Full Stokes Entry (See images below)
If it were possible to reconstruct the town of 1660, Michiel Tadens's little tavern would fit exactly at the south-west corner of the big eleven story Maritime Building. In its time, after its own fashion, it, too, was a maritime building, for it numbered many seafaring men among its patrons. Its proprietor bought and sold yachts and their equipment, profitably to himself, if not always to the satisfaction of his purchasers. When Anthony van Aalst, who had bought a sail, mizzen-mast, and rigging, from him, wished to "draw back" from the bargain, Tadens averred that "what he bought should be at his own risk"- — that "the sale was final" — and won the suit. — Rec. N. Am., Ill: 145, 150. When Paulus Pietersen left a boat with him to be sold, he had a hard time recovering it through the court; and Tadens's wife beat the boatman's wife "so that the blood followed" and the neighbours were scandalised. — Ibid., IV: 171-2, 179.

In 1661, Tadens sold a well-known yacht, "De Liefde," to Jan Jochemsen Val and Adriaen Symons Baer. — La Chair's Register, in Hoi. Soc. Year Book, 1900, pp. 132, 133. Altogether, he seems to have been an active and successful ship-broker.

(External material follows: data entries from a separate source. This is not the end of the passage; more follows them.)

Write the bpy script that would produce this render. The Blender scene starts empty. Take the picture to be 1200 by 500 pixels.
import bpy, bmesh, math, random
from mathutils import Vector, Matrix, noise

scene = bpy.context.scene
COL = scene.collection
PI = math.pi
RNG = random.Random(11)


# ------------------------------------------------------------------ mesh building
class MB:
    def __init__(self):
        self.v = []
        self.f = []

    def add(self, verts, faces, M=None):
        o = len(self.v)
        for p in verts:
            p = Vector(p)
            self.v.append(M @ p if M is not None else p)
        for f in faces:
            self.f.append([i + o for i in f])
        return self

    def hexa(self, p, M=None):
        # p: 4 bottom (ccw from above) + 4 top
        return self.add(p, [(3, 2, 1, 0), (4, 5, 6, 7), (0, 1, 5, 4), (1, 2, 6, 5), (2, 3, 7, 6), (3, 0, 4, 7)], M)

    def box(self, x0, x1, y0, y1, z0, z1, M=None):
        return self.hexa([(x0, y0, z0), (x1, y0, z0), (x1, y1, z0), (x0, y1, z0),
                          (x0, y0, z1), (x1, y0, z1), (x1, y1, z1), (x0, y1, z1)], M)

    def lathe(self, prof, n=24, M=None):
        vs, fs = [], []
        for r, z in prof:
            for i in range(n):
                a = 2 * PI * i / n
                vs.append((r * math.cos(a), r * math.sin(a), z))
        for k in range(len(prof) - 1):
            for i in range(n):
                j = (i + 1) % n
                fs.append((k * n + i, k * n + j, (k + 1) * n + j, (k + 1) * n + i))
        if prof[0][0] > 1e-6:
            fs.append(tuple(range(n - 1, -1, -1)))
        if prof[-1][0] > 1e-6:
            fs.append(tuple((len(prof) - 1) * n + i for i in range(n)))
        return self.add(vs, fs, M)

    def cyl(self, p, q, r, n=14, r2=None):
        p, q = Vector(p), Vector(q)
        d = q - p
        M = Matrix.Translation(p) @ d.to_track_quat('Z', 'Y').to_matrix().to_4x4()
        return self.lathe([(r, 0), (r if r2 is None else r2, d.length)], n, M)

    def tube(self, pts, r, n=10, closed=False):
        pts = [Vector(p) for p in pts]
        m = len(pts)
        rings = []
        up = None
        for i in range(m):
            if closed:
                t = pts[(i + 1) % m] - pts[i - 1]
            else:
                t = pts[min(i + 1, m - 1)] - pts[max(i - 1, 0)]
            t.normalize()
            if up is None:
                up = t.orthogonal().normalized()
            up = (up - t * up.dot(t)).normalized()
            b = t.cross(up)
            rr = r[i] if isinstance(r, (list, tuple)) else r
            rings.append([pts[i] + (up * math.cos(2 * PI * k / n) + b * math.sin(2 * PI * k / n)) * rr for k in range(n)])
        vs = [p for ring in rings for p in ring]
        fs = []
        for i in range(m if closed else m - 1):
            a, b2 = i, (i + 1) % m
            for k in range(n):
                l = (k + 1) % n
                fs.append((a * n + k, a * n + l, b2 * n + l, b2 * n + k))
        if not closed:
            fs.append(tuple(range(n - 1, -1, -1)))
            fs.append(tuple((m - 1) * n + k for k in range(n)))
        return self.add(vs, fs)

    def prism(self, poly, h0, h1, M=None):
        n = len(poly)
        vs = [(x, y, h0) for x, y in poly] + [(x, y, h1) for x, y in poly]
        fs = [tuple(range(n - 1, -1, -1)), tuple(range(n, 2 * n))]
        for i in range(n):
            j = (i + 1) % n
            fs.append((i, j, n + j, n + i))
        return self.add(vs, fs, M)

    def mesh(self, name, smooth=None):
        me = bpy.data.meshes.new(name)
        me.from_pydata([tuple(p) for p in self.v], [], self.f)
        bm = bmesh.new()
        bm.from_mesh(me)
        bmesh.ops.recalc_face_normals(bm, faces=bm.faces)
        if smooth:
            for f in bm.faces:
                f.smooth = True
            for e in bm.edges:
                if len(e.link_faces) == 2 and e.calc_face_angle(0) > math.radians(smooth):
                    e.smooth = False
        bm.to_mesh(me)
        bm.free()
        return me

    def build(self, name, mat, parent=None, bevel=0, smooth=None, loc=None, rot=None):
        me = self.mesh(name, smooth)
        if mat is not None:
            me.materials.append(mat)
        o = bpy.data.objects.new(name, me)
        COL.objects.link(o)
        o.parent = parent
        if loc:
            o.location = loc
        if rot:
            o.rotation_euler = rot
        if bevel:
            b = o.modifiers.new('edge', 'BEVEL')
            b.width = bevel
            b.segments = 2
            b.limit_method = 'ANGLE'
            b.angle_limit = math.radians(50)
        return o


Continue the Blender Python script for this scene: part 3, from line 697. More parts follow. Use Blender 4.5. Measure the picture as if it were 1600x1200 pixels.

A few years before, in July, 1656, Tadens had serious trouble with the authorities, for selling liquor to the Indians; the case was referred by the burgomasters to the directorgeneral and council, who fined Tadens 500 guilders, and banished him from the province. He was later pardoned, on payment of "25 beavers to the Church," and permitted to reside on his Long Island farm. — Rec. N. Am., II: 145; Cal. Hist. MSS., Dutch, 170, 171, 172, 176.

Jan Gerritsen, from Buytenhuysen, a baker, occupied the Tadens house in 1663-1665.